------ Raw data

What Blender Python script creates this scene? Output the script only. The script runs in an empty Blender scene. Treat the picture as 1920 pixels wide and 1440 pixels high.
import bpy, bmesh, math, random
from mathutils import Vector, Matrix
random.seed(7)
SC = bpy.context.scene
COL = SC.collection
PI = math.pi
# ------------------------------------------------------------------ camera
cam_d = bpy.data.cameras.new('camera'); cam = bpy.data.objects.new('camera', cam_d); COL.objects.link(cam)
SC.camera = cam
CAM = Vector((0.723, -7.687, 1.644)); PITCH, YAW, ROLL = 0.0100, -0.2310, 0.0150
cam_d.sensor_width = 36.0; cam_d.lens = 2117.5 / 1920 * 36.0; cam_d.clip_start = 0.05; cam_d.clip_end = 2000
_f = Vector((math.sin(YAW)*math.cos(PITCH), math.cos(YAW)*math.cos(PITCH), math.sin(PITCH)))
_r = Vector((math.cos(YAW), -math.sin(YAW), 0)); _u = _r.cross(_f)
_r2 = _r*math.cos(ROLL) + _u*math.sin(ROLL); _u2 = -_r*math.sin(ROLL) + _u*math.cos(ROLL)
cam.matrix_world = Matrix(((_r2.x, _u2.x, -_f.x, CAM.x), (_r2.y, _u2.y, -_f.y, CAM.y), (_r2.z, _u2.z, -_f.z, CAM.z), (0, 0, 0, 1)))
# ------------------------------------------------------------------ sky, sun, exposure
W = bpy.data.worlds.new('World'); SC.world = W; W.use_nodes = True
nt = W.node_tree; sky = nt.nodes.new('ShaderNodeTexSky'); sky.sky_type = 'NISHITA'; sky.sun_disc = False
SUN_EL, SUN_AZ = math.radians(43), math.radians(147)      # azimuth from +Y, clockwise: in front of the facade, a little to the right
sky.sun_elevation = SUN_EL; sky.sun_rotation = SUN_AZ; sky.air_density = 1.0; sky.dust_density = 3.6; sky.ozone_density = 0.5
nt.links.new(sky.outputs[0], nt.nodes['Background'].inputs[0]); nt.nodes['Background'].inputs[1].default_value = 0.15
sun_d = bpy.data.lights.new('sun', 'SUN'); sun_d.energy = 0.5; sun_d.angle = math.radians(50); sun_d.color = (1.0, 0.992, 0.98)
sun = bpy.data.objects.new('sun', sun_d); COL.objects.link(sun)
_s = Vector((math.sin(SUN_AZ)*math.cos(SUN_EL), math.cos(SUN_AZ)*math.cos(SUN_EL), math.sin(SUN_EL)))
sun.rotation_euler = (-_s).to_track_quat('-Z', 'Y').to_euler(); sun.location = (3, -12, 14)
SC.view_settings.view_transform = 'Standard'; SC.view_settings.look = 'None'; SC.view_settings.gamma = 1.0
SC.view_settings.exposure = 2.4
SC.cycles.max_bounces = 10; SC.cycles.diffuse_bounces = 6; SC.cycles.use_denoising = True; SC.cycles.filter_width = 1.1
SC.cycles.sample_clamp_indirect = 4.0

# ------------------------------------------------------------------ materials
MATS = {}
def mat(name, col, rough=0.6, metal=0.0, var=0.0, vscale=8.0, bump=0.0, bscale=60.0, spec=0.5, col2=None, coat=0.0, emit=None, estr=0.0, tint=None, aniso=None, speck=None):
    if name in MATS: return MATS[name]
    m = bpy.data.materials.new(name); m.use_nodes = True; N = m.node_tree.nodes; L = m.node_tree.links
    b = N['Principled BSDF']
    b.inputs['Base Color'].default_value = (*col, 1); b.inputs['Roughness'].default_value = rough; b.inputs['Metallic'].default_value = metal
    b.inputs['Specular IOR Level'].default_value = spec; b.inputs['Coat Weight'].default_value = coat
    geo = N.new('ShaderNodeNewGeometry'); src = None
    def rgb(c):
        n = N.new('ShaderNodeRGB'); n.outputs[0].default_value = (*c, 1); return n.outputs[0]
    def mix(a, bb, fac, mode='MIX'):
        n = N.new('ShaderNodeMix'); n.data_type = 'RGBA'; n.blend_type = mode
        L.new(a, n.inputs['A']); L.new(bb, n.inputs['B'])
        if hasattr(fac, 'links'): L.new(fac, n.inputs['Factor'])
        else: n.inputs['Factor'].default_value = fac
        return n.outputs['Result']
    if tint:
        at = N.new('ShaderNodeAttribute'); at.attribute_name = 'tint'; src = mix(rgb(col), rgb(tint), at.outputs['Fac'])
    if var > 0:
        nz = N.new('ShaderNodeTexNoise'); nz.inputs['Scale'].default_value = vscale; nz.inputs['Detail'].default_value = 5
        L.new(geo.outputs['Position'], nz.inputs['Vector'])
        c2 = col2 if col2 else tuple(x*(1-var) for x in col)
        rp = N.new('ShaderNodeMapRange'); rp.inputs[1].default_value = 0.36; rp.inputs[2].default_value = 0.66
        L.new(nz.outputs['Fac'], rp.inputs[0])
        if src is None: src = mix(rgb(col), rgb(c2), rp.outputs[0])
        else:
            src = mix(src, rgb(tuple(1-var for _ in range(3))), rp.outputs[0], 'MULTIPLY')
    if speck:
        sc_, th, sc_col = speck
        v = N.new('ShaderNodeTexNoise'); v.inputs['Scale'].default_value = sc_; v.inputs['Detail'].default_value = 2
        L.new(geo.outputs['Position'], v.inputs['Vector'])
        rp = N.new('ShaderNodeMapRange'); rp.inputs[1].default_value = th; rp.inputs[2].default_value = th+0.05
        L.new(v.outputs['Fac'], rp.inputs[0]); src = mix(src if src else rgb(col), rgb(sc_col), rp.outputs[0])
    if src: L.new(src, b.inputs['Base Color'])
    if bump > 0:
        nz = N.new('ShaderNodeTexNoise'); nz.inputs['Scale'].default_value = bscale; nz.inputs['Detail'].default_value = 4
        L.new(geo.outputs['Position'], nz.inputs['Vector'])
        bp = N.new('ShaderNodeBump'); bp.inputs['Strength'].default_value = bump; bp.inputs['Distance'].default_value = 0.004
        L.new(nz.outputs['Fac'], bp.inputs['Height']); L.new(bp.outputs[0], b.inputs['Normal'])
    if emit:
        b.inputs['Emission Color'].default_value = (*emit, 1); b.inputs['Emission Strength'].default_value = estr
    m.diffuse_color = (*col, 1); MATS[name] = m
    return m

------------

Instructions for the task - Retype the data in full and match it exactly.

Task output -
What Blender Python script creates this scene? Output the script only. The script runs in an empty Blender scene. Treat the picture as 1920 pixels wide and 1440 pixels high.
import bpy, bmesh, math, random
from mathutils import Vector, Matrix
random.seed(7)
SC = bpy.context.scene
COL = SC.collection
PI = math.pi
# ------------------------------------------------------------------ camera
cam_d = bpy.data.cameras.new('camera'); cam = bpy.data.objects.new('camera', cam_d); COL.objects.link(cam)
SC.camera = cam
CAM = Vector((0.723, -7.687, 1.644)); PITCH, YAW, ROLL = 0.0100, -0.2310, 0.0150
cam_d.sensor_width = 36.0; cam_d.lens = 2117.5 / 1920 * 36.0; cam_d.clip_start = 0.05; cam_d.clip_end = 2000
_f = Vector((math.sin(YAW)*math.cos(PITCH), math.cos(YAW)*math.cos(PITCH), math.sin(PITCH)))
_r = Vector((math.cos(YAW), -math.sin(YAW), 0)); _u = _r.cross(_f)
_r2 = _r*math.cos(ROLL) + _u*math.sin(ROLL); _u2 = -_r*math.sin(ROLL) + _u*math.cos(ROLL)
cam.matrix_world = Matrix(((_r2.x, _u2.x, -_f.x, CAM.x), (_r2.y, _u2.y, -_f.y, CAM.y), (_r2.z, _u2.z, -_f.z, CAM.z), (0, 0, 0, 1)))
# ------------------------------------------------------------------ sky, sun, exposure
W = bpy.data.worlds.new('World'); SC.world = W; W.use_nodes = True
nt = W.node_tree; sky = nt.nodes.new('ShaderNodeTexSky'); sky.sky_type = 'NISHITA'; sky.sun_disc = False
SUN_EL, SUN_AZ = math.radians(43), math.radians(147)      # azimuth from +Y, clockwise: in front of the facade, a little to the right
sky.sun_elevation = SUN_EL; sky.sun_rotation = SUN_AZ; sky.air_density = 1.0; sky.dust_density = 3.6; sky.ozone_density = 0.5
nt.links.new(sky.outputs[0], nt.nodes['Background'].inputs[0]); nt.nodes['Background'].inputs[1].default_value = 0.15
sun_d = bpy.data.lights.new('sun', 'SUN'); sun_d.energy = 0.5; sun_d.angle = math.radians(50); sun_d.color = (1.0, 0.992, 0.98)
sun = bpy.data.objects.new('sun', sun_d); COL.objects.link(sun)
_s = Vector((math.sin(SUN_AZ)*math.cos(SUN_EL), math.cos(SUN_AZ)*math.cos(SUN_EL), math.sin(SUN_EL)))
sun.rotation_euler = (-_s).to_track_quat('-Z', 'Y').to_euler(); sun.location = (3, -12, 14)
SC.view_settings.view_transform = 'Standard'; SC.view_settings.look = 'None'; SC.view_settings.gamma = 1.0
SC.view_settings.exposure = 2.4
SC.cycles.max_bounces = 10; SC.cycles.diffuse_bounces = 6; SC.cycles.use_denoising = True; SC.cycles.filter_width = 1.1
SC.cycles.sample_clamp_indirect = 4.0

# ------------------------------------------------------------------ materials
MATS = {}
def mat(name, col, rough=0.6, metal=0.0, var=0.0, vscale=8.0, bump=0.0, bscale=60.0, spec=0.5, col2=None, coat=0.0, emit=None, estr=0.0, tint=None, aniso=None, speck=None):
    if name in MATS: return MATS[name]
    m = bpy.data.materials.new(name); m.use_nodes = True; N = m.node_tree.nodes; L = m.node_tree.links
    b = N['Principled BSDF']
    b.inputs['Base Color'].default_value = (*col, 1); b.inputs['Roughness'].default_value = rough; b.inputs['Metallic'].default_value = metal
    b.inputs['Specular IOR Level'].default_value = spec; b.inputs['Coat Weight'].default_value = coat
    geo = N.new('ShaderNodeNewGeometry'); src = None
    def rgb(c):
        n = N.new('ShaderNodeRGB'); n.outputs[0].default_value = (*c, 1); return n.outputs[0]
    def mix(a, bb, fac, mode='MIX'):
        n = N.new('ShaderNodeMix'); n.data_type = 'RGBA'; n.blend_type = mode
        L.new(a, n.inputs['A']); L.new(bb, n.inputs['B'])
        if hasattr(fac, 'links'): L.new(fac, n.inputs['Factor'])
        else: n.inputs['Factor'].default_value = fac
        return n.outputs['Result']
    if tint:
        at = N.new('ShaderNodeAttribute'); at.attribute_name = 'tint'; src = mix(rgb(col), rgb(tint), at.outputs['Fac'])
    if var > 0:
        nz = N.new('ShaderNodeTexNoise'); nz.inputs['Scale'].default_value = vscale; nz.inputs['Detail'].default_value = 5
        L.new(geo.outputs['Position'], nz.inputs['Vector'])
        c2 = col2 if col2 else tuple(x*(1-var) for x in col)
        rp = N.new('ShaderNodeMapRange'); rp.inputs[1].default_value = 0.36; rp.inputs[2].default_value = 0.66
        L.new(nz.outputs['Fac'], rp.inputs[0])
        if src is None: src = mix(rgb(col), rgb(c2), rp.outputs[0])
        else:
            src = mix(src, rgb(tuple(1-var for _ in range(3))), rp.outputs[0], 'MULTIPLY')
    if speck:
        sc_, th, sc_col = speck
        v = N.new('ShaderNodeTexNoise'); v.inputs['Scale'].default_value = sc_; v.inputs['Detail'].default_value = 2
        L.new(geo.outputs['Position'], v.inputs['Vector'])
        rp = N.new('ShaderNodeMapRange'); rp.inputs[1].default_value = th; rp.inputs[2].default_value = th+0.05
        L.new(v.outputs['Fac'], rp.inputs[0]); src = mix(src if src else rgb(col), rgb(sc_col), rp.outputs[0])
    if src: L.new(src, b.inputs['Base Color'])
    if bump > 0:
        nz = N.new('ShaderNodeTexNoise'); nz.inputs['Scale'].default_value = bscale; nz.inputs['Detail'].default_value = 4
        L.new(geo.outputs['Position'], nz.inputs['Vector'])
        bp = N.new('ShaderNodeBump'); bp.inputs['Strength'].default_value = bump; bp.inputs['Distance'].default_value = 0.004
        L.new(nz.outputs['Fac'], bp.inputs['Height']); L.new(bp.outputs[0], b.inputs['Normal'])
    if emit:
        b.inputs['Emission Color'].default_value = (*emit, 1); b.inputs['Emission Strength'].default_value = estr
    m.diffuse_color = (*col, 1); MATS[name] = m
    return m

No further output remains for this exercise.